▶ THE EXERCISE
Output the data that follows exactly, line for line.

▶ SOURCE MATERIAL
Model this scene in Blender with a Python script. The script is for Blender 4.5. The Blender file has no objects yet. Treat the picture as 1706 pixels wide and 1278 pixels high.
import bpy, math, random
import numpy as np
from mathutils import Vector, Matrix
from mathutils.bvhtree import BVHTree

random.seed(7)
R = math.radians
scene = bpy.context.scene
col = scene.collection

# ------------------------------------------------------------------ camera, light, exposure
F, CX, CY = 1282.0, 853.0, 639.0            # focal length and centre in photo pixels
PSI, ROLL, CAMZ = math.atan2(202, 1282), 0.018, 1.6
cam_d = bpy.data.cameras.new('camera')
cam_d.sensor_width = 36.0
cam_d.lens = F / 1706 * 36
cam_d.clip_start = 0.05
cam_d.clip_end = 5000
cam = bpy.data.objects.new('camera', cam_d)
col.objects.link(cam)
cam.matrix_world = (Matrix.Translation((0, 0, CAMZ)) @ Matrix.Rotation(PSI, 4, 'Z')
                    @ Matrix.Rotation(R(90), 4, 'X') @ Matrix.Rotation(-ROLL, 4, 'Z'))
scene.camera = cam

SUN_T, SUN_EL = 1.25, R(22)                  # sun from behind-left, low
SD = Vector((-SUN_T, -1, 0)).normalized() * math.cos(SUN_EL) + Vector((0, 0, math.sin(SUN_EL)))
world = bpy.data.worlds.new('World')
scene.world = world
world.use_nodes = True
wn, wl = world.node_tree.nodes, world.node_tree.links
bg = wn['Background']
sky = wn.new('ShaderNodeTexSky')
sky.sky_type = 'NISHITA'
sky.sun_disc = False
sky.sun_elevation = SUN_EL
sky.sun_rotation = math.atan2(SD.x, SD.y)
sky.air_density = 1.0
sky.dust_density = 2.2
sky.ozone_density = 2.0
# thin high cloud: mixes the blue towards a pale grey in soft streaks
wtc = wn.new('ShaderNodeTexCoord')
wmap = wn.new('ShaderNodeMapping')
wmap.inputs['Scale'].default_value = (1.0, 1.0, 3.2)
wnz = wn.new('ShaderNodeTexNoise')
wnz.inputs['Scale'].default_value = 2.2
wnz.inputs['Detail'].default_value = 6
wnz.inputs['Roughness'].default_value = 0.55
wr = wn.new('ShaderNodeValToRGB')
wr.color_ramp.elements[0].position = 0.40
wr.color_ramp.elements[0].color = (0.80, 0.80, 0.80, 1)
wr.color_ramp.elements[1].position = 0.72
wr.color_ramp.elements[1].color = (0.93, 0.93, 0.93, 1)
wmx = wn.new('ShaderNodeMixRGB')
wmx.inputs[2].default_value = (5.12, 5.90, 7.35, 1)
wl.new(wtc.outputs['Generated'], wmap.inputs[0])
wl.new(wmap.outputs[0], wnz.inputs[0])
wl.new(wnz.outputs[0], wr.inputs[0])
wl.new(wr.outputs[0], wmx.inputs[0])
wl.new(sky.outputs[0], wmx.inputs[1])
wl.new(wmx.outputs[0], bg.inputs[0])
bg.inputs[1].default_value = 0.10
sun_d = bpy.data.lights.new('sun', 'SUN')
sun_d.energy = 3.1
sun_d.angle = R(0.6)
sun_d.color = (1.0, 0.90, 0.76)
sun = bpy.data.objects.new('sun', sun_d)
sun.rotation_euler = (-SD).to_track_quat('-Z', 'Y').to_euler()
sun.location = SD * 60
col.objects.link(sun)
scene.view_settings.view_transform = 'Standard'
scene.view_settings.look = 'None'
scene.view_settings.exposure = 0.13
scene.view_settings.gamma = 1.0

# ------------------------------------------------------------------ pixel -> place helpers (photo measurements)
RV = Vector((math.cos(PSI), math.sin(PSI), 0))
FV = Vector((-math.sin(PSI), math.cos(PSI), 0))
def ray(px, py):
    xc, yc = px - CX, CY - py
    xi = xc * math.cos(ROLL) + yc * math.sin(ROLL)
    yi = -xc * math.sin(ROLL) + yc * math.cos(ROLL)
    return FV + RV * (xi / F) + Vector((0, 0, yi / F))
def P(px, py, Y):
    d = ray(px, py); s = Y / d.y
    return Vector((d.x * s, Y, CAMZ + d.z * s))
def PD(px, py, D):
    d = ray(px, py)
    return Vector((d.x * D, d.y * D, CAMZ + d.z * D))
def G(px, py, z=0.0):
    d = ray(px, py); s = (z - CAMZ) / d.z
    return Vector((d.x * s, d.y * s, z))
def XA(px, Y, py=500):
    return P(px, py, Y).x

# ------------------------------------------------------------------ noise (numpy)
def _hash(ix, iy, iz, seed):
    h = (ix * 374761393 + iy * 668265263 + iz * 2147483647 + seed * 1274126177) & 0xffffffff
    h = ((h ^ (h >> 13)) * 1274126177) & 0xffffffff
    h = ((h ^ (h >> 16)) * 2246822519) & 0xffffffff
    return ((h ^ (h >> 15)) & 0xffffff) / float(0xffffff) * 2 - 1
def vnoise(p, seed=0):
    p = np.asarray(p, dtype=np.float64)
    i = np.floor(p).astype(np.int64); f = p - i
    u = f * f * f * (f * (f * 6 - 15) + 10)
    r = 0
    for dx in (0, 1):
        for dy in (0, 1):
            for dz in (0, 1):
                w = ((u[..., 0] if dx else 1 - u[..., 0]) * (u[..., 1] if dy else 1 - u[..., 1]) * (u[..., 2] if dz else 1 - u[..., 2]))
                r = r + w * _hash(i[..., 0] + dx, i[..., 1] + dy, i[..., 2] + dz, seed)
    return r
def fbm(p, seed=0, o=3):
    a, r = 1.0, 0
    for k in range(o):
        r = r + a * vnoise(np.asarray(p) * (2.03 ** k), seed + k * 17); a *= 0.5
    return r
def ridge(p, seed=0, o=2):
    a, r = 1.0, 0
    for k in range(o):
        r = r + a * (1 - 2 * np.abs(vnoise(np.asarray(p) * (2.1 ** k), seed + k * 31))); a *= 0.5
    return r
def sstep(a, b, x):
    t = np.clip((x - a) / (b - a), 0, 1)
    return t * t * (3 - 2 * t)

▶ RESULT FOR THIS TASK
Model this scene in Blender with a Python script. The script is for Blender 4.5. The Blender file has no objects yet. Treat the picture as 1706 pixels wide and 1278 pixels high.
import bpy, math, random
import numpy as np
from mathutils import Vector, Matrix
from mathutils.bvhtree import BVHTree

random.seed(7)
R = math.radians
scene = bpy.context.scene
col = scene.collection

# ------------------------------------------------------------------ camera, light, exposure
F, CX, CY = 1282.0, 853.0, 639.0            # focal length and centre in photo pixels
PSI, ROLL, CAMZ = math.atan2(202, 1282), 0.018, 1.6
cam_d = bpy.data.cameras.new('camera')
cam_d.sensor_width = 36.0
cam_d.lens = F / 1706 * 36
cam_d.clip_start = 0.05
cam_d.clip_end = 5000
cam = bpy.data.objects.new('camera', cam_d)
col.objects.link(cam)
cam.matrix_world = (Matrix.Translation((0, 0, CAMZ)) @ Matrix.Rotation(PSI, 4, 'Z')
                    @ Matrix.Rotation(R(90), 4, 'X') @ Matrix.Rotation(-ROLL, 4, 'Z'))
scene.camera = cam

SUN_T, SUN_EL = 1.25, R(22)                  # sun from behind-left, low
SD = Vector((-SUN_T, -1, 0)).normalized() * math.cos(SUN_EL) + Vector((0, 0, math.sin(SUN_EL)))
world = bpy.data.worlds.new('World')
scene.world = world
world.use_nodes = True
wn, wl = world.node_tree.nodes, world.node_tree.links
bg = wn['Background']
sky = wn.new('ShaderNodeTexSky')
sky.sky_type = 'NISHITA'
sky.sun_disc = False
sky.sun_elevation = SUN_EL
sky.sun_rotation = math.atan2(SD.x, SD.y)
sky.air_density = 1.0
sky.dust_density = 2.2
sky.ozone_density = 2.0
# thin high cloud: mixes the blue towards a pale grey in soft streaks
wtc = wn.new('ShaderNodeTexCoord')
wmap = wn.new('ShaderNodeMapping')
wmap.inputs['Scale'].default_value = (1.0, 1.0, 3.2)
wnz = wn.new('ShaderNodeTexNoise')
wnz.inputs['Scale'].default_value = 2.2
wnz.inputs['Detail'].default_value = 6
wnz.inputs['Roughness'].default_value = 0.55
wr = wn.new('ShaderNodeValToRGB')
wr.color_ramp.elements[0].position = 0.40
wr.color_ramp.elements[0].color = (0.80, 0.80, 0.80, 1)
wr.color_ramp.elements[1].position = 0.72
wr.color_ramp.elements[1].color = (0.93, 0.93, 0.93, 1)
wmx = wn.new('ShaderNodeMixRGB')
wmx.inputs[2].default_value = (5.12, 5.90, 7.35, 1)
wl.new(wtc.outputs['Generated'], wmap.inputs[0])
wl.new(wmap.outputs[0], wnz.inputs[0])
wl.new(wnz.outputs[0], wr.inputs[0])
wl.new(wr.outputs[0], wmx.inputs[0])
wl.new(sky.outputs[0], wmx.inputs[1])
wl.new(wmx.outputs[0], bg.inputs[0])
bg.inputs[1].default_value = 0.10
sun_d = bpy.data.lights.new('sun', 'SUN')
sun_d.energy = 3.1
sun_d.angle = R(0.6)
sun_d.color = (1.0, 0.90, 0.76)
sun = bpy.data.objects.new('sun', sun_d)
sun.rotation_euler = (-SD).to_track_quat('-Z', 'Y').to_euler()
sun.location = SD * 60
col.objects.link(sun)
scene.view_settings.view_transform = 'Standard'
scene.view_settings.look = 'None'
scene.view_settings.exposure = 0.13
scene.view_settings.gamma = 1.0

# ------------------------------------------------------------------ pixel -> place helpers (photo measurements)
RV = Vector((math.cos(PSI), math.sin(PSI), 0))
FV = Vector((-math.sin(PSI), math.cos(PSI), 0))
def ray(px, py):
    xc, yc = px - CX, CY - py
    xi = xc * math.cos(ROLL) + yc * math.sin(ROLL)
    yi = -xc * math.sin(ROLL) + yc * math.cos(ROLL)
    return FV + RV * (xi / F) + Vector((0, 0, yi / F))
def P(px, py, Y):
    d = ray(px, py); s = Y / d.y
    return Vector((d.x * s, Y, CAMZ + d.z * s))
def PD(px, py, D):
    d = ray(px, py)
    return Vector((d.x * D, d.y * D, CAMZ + d.z * D))
def G(px, py, z=0.0):
    d = ray(px, py); s = (z - CAMZ) / d.z
    return Vector((d.x * s, d.y * s, z))
def XA(px, Y, py=500):
    return P(px, py, Y).x

# ------------------------------------------------------------------ noise (numpy)
def _hash(ix, iy, iz, seed):
    h = (ix * 374761393 + iy * 668265263 + iz * 2147483647 + seed * 1274126177) & 0xffffffff
    h = ((h ^ (h >> 13)) * 1274126177) & 0xffffffff
    h = ((h ^ (h >> 16)) * 2246822519) & 0xffffffff
    return ((h ^ (h >> 15)) & 0xffffff) / float(0xffffff) * 2 - 1
def vnoise(p, seed=0):
    p = np.asarray(p, dtype=np.float64)
    i = np.floor(p).astype(np.int64); f = p - i
    u = f * f * f * (f * (f * 6 - 15) + 10)
    r = 0
    for dx in (0, 1):
        for dy in (0, 1):
            for dz in (0, 1):
                w = ((u[..., 0] if dx else 1 - u[..., 0]) * (u[..., 1] if dy else 1 - u[..., 1]) * (u[..., 2] if dz else 1 - u[..., 2]))
                r = r + w * _hash(i[..., 0] + dx, i[..., 1] + dy, i[..., 2] + dz, seed)
    return r
def fbm(p, seed=0, o=3):
    a, r = 1.0, 0
    for k in range(o):
        r = r + a * vnoise(np.asarray(p) * (2.03 ** k), seed + k * 17); a *= 0.5
    return r
def ridge(p, seed=0, o=2):
    a, r = 1.0, 0
    for k in range(o):
        r = r + a * (1 - 2 * np.abs(vnoise(np.asarray(p) * (2.1 ** k), seed + k * 31))); a *= 0.5
    return r
def sstep(a, b, x):
    t = np.clip((x - a) / (b - a), 0, 1)
    return t * t * (3 - 2 * t)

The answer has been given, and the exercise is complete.